What is expected
Quote the whole listing word for word. Do not include the pictures.

Scripts that build scenes

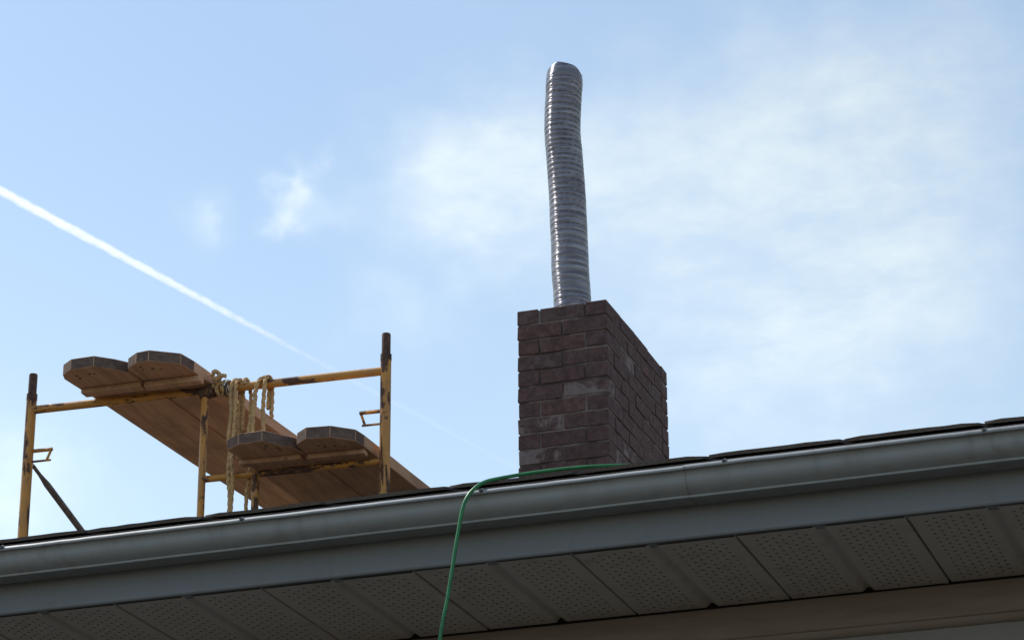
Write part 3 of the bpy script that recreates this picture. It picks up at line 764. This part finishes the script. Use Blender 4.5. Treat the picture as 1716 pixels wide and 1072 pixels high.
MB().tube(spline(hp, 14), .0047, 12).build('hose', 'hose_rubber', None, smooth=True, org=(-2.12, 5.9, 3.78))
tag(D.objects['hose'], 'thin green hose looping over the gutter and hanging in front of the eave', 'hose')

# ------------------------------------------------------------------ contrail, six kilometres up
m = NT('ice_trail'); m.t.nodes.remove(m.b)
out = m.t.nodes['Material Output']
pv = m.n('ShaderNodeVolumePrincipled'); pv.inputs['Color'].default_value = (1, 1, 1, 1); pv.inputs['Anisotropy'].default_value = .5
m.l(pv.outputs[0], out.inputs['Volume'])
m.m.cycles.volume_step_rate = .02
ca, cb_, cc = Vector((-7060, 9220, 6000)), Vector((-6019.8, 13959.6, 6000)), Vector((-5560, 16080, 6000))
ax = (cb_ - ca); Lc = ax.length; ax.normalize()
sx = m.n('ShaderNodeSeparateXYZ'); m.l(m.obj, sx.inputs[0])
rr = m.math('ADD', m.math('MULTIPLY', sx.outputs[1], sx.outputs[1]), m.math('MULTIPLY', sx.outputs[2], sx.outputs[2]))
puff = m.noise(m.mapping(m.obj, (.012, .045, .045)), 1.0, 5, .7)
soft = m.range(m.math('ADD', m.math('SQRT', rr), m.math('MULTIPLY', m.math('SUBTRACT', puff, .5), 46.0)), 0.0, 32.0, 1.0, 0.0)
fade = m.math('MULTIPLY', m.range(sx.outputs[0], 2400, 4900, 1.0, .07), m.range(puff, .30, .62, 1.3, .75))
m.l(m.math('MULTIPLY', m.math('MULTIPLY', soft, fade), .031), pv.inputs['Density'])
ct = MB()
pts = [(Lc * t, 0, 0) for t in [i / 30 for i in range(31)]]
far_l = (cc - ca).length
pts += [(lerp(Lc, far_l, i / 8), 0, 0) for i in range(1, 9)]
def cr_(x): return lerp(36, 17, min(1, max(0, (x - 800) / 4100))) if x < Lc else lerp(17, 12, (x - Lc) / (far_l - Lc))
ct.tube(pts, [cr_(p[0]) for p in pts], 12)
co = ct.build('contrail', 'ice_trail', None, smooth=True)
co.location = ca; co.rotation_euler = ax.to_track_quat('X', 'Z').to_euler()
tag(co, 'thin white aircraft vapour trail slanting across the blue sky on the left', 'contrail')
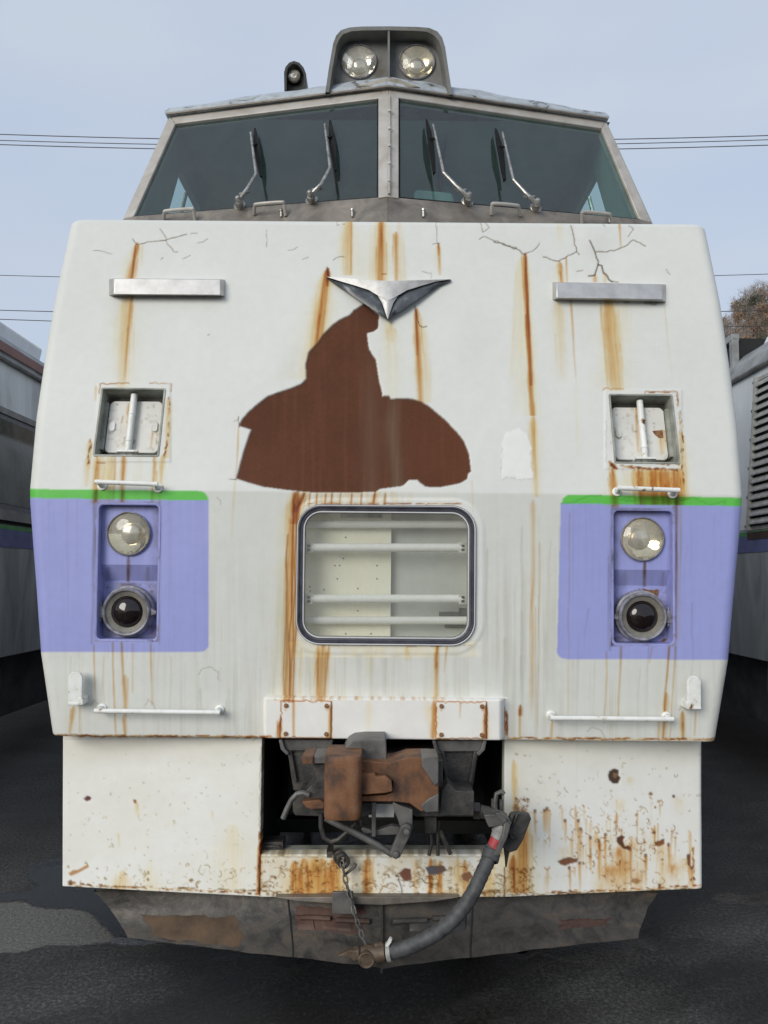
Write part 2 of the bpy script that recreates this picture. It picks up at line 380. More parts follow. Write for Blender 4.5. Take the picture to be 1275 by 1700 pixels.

Finished answer
Write part 3 of the bpy script that recreates this picture. It picks up at line 764. This part finishes the script. Use Blender 4.5. Treat the picture as 1716 pixels wide and 1072 pixels high.
MB().tube(spline(hp, 14), .0047, 12).build('hose', 'hose_rubber', None, smooth=True, org=(-2.12, 5.9, 3.78))
tag(D.objects['hose'], 'thin green hose looping over the gutter and hanging in front of the eave', 'hose')

# ------------------------------------------------------------------ contrail, six kilometres up
m = NT('ice_trail'); m.t.nodes.remove(m.b)
out = m.t.nodes['Material Output']
pv = m.n('ShaderNodeVolumePrincipled'); pv.inputs['Color'].default_value = (1, 1, 1, 1); pv.inputs['Anisotropy'].default_value = .5
m.l(pv.outputs[0], out.inputs['Volume'])
m.m.cycles.volume_step_rate = .02
ca, cb_, cc = Vector((-7060, 9220, 6000)), Vector((-6019.8, 13959.6, 6000)), Vector((-5560, 16080, 6000))
ax = (cb_ - ca); Lc = ax.length; ax.normalize()
sx = m.n('ShaderNodeSeparateXYZ'); m.l(m.obj, sx.inputs[0])
rr = m.math('ADD', m.math('MULTIPLY', sx.outputs[1], sx.outputs[1]), m.math('MULTIPLY', sx.outputs[2], sx.outputs[2]))
puff = m.noise(m.mapping(m.obj, (.012, .045, .045)), 1.0, 5, .7)
soft = m.range(m.math('ADD', m.math('SQRT', rr), m.math('MULTIPLY', m.math('SUBTRACT', puff, .5), 46.0)), 0.0, 32.0, 1.0, 0.0)
fade = m.math('MULTIPLY', m.range(sx.outputs[0], 2400, 4900, 1.0, .07), m.range(puff, .30, .62, 1.3, .75))
m.l(m.math('MULTIPLY', m.math('MULTIPLY', soft, fade), .031), pv.inputs['Density'])
ct = MB()
pts = [(Lc * t, 0, 0) for t in [i / 30 for i in range(31)]]
far_l = (cc - ca).length
pts += [(lerp(Lc, far_l, i / 8), 0, 0) for i in range(1, 9)]
def cr_(x): return lerp(36, 17, min(1, max(0, (x - 800) / 4100))) if x < Lc else lerp(17, 12, (x - Lc) / (far_l - Lc))
ct.tube(pts, [cr_(p[0]) for p in pts], 12)
co = ct.build('contrail', 'ice_trail', None, smooth=True)
co.location = ca; co.rotation_euler = ax.to_track_quat('X', 'Z').to_euler()
tag(co, 'thin white aircraft vapour trail slanting across the blue sky on the left', 'contrail')
Write part 2 of the bpy script that recreates this picture. It picks up at line 380. More parts follow. Write for Blender 4.5. Take the picture to be 1275 by 1700 pixels.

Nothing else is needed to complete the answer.